I’ve seen both of the main winners at this year’s Academy Awards, Gravity and 12 Years A Slave – and I came away from both of them feeling just a bit underwhelmed. Don’t worry, this isn’t going to be one of those “Why the Oscars suck!” posts, not least because I don’t really feel particularly invested in them to begin with. What I want to talk about instead is this: expectations.
With 12 Years A Slave, I went in expecting to be as much bowled over as I was with Hunger and Shame. I was stunned when I caught Hunger on TV a couple of years ago; his visual language and his storytelling, combined with Fassbender’s amazing performance (is the guy ever any less than very good?), struck me as something I’d never seen. Shame built on this, engaging me both emotionally and intellectually in a way that’s rare in films. 12 Years A Slave is by no means a bad film, in fact it’s very good, a beautiful example of moviemaking craft on all fronts – but it didn’t stun me. It felt less unique than McQueen’s previous films.
Gravity, too, is an exquisitely crafted film. It’s been criticised for being (allegedly) thematically shallow, all spectacle and no substance – which I don’t agree with. No, my beef with Gravity is this: I watched the trailer on a large screen in HD, and it pulled me in, evoking a real dread of floating in outer space, untethered, with nothing there but stars that are trillions of miles away. It’s not that the film itself didn’t summon this dread, but it didn’t build on it: basically the thing I liked best about the film was already there in the trailer. More so, actually, because it was distilled into two minutes. It doesn’t help that I’m not a big Sandra Bullock fan, finding her bland rather than relatable, but mainly my disappointment was similar to what I felt after 12 Years A Slave. I was disappointed, not because the films were bad, but because they didn’t, and perhaps couldn’t, meet my expectations.
In some ways I think those expectations weren’t entirely fair, if fairness indeed comes into the matter. If I hadn’t seen and been so receptive for that particular Gravity trailer, the actual film might have wowed me more thoroughly.
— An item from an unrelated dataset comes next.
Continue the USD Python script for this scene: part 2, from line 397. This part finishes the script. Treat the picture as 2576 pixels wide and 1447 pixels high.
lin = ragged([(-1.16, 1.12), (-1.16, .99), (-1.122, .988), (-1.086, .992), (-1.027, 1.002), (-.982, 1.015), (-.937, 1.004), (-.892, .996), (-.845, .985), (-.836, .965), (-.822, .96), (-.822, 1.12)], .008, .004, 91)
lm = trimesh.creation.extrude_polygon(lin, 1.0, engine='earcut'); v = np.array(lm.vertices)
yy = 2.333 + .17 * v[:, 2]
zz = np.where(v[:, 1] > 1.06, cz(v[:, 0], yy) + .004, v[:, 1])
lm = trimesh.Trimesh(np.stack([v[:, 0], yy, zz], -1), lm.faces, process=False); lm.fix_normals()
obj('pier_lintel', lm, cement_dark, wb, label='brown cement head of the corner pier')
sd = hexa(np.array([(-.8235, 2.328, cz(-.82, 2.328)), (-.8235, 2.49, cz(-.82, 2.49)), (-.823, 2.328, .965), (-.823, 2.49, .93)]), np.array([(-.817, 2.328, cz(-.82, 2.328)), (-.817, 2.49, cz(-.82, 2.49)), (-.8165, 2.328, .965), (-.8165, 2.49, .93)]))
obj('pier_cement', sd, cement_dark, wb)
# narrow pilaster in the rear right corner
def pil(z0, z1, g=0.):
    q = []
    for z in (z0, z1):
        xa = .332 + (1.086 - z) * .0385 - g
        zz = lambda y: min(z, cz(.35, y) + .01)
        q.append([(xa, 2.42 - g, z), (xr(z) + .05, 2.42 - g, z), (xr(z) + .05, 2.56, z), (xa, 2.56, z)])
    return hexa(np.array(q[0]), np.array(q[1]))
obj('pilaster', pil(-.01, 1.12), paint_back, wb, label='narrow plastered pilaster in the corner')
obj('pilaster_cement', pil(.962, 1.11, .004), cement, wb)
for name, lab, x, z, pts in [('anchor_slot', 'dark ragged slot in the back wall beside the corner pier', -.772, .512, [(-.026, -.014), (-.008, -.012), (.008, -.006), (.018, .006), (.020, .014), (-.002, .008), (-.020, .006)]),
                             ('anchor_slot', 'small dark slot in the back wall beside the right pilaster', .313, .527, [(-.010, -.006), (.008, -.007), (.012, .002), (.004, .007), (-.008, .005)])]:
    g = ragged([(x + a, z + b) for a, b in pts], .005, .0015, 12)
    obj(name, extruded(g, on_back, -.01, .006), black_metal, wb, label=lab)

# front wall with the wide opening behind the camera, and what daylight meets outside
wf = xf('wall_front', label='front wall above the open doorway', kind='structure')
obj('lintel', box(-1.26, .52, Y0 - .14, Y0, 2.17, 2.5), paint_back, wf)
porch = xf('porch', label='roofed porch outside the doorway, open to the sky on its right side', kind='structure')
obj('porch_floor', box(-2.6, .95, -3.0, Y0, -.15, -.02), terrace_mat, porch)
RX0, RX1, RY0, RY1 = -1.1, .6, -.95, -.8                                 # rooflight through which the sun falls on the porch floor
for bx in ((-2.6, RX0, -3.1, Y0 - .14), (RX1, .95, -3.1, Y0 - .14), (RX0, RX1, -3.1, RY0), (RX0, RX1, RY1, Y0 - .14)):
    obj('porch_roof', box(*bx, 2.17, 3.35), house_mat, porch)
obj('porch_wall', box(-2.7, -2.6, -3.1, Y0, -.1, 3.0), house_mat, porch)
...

If I hadn’t been stunned by Hunger and Shame, I might not have expected 12 Years A Slave to be stunning in that particular way, and this in turn might have allowed me to appreciate it more for what it was rather than being disappointed at what it wasn’t. Then again, without the trailer I might not have gone to see Gravity to begin with; I might not have gone to see 12 Years A Slave at the cinema just because of Chiwetel Ejiofor (no doubt a great actor, but I don’t go to the cinema just because of a particular actor).
How many films could I have appreciated more if it hadn’t been for very specific expectations? And how do you manage your expectations anyway? I’m not sure I could, or would want to, watch a trailer and go, “Yeah, fantastic trailer, but I’m sure the film won’t live up to it. I’ll go and see it, but ho hum…” I want to be enthusiastic about things, I want to have that feeling of anticipation – and when such expectations aren’t just met but surpassed, it feels amazing. If anything, the problem may not be how much I expect but how specific my expectations are.
Anyway: sometimes when I rewatch films that underwhelmed me the first time, I enjoy them all the more the second time around. I’m sure that in a couple of years’ time Film Four will show 12 Years a Slave and Gravity, just in time for Cuaron and McQueen’s latest works – and if I go to see them expecting to be just a bit disappointed and underwhelmed, perhaps I’ll come away enjoying them all the more.